Une demie-heure plus tard, ancrés à seulement deux cent mètres de la plage, nous nous trouvions comme des marins d’eau douce, assis l’un en face de l’autre, une canne à la main. On a tout essayé…les moules, les vers, les piades, ces sortes de Bernard-l’Hermite dont les poissons, d’habitudes, raffolent. Pas une seule touche. Pas l’ombre d’une girelle, pas l’arrête d’un saran ou d’un rouquier, le désert de Gobi… Au bout d’une heure de ce jeu idiot, mon père posa sa canne, entra dans la cabine du bateau et en ressortit avec une vieille boite de pastilles Pulmoll qu’il ouvrit délicatement. Au fond, enveloppé dans du papier de chocolat se trouvait…un morceau de haschich.   La vache ! Comment il avait fait pour se procurer cet interdit, tient toujours du mystère. À soixante dix ans, je vous garantie que mon père n’avait rien d’un hippie. Toujours cravaté et costume…même à la pêche

- Bon, toi qui connais – me fit-il-…tu roulerais pas un joint ?  Sûr que je devais ouvrir des yeux de merlan frit, une drôle de bobine…

- Euh…bien sûr..euh…t’aurais pas du papier à rouler ?

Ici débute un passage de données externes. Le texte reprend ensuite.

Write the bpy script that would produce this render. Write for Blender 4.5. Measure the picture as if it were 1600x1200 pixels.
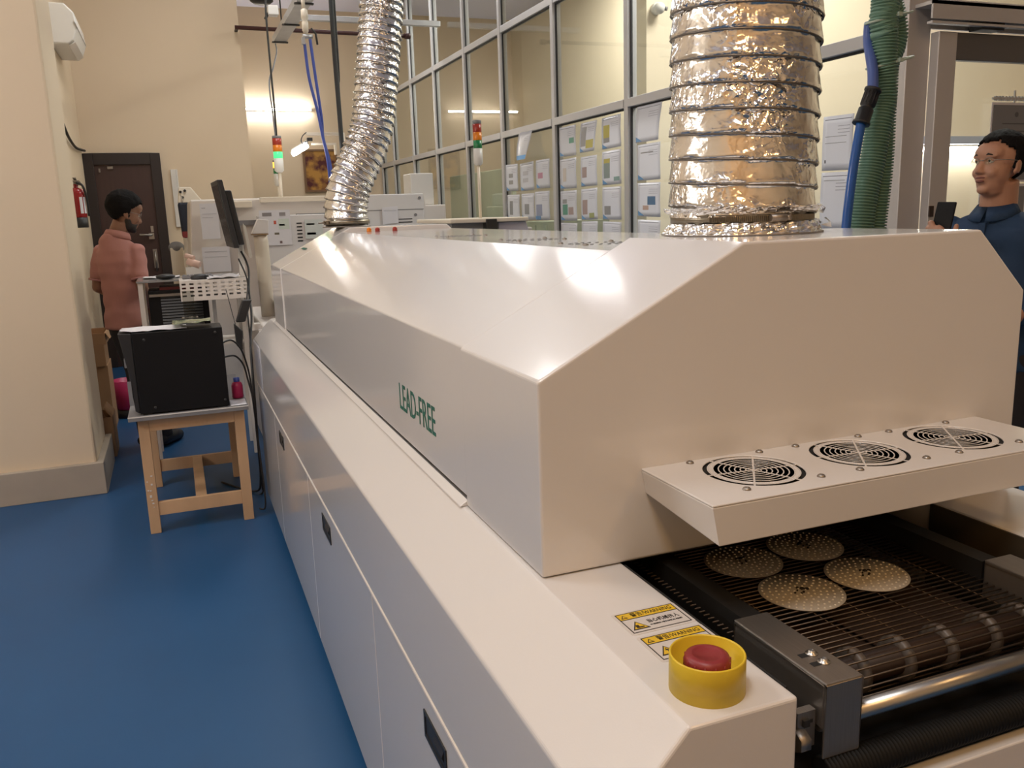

Mon père jusqu’à la fin de sa vie, du matin jusqu’au soir, avait pour habitude d’empester la maison avec ce tabac « Caporal » qui lui servait à fabriquer ses cigarettes. Ma mère avait beau rouspéter, rien n’y faisait. Du papier à rouler ?  C’est pas ce qui manquait ! En m’appliquant comme je peux, je me mets à rouler ce joint;  un joint important; un joint capital. Le dernier de ma vie, en fait… Pendant ce temps, mon paternel range les cannes et sort de l’habitacle deux coussins douteux, puants le gas-oil et le poisson, et « son » transistor crachotant, dans lequel il introduisit une cassette et nous voilà tous les deux, les deux ennemis de classe, à téter ce joint à tour de rôle, allongés sur les plats bords du bateau, bercés par les clapotis de l’eau sur la coque et la symphonie numéro machin de Beethoven (il adorait Ludwig, mon père !) . Le soir commençait de tomber doucettement sur le père et son traître de fils, complètement défoncés, riants comme deux imbéciles heureux. Ce fût la première et la seule fois où nous fûmes VRAIMENT ensembles.

Il avait plus de soixante dix ans, j’en avais trente cinq passé et, ce moment de magie, le plus beau jour de pêche de ma vie. Je ne suis pas prêt de l’oublier.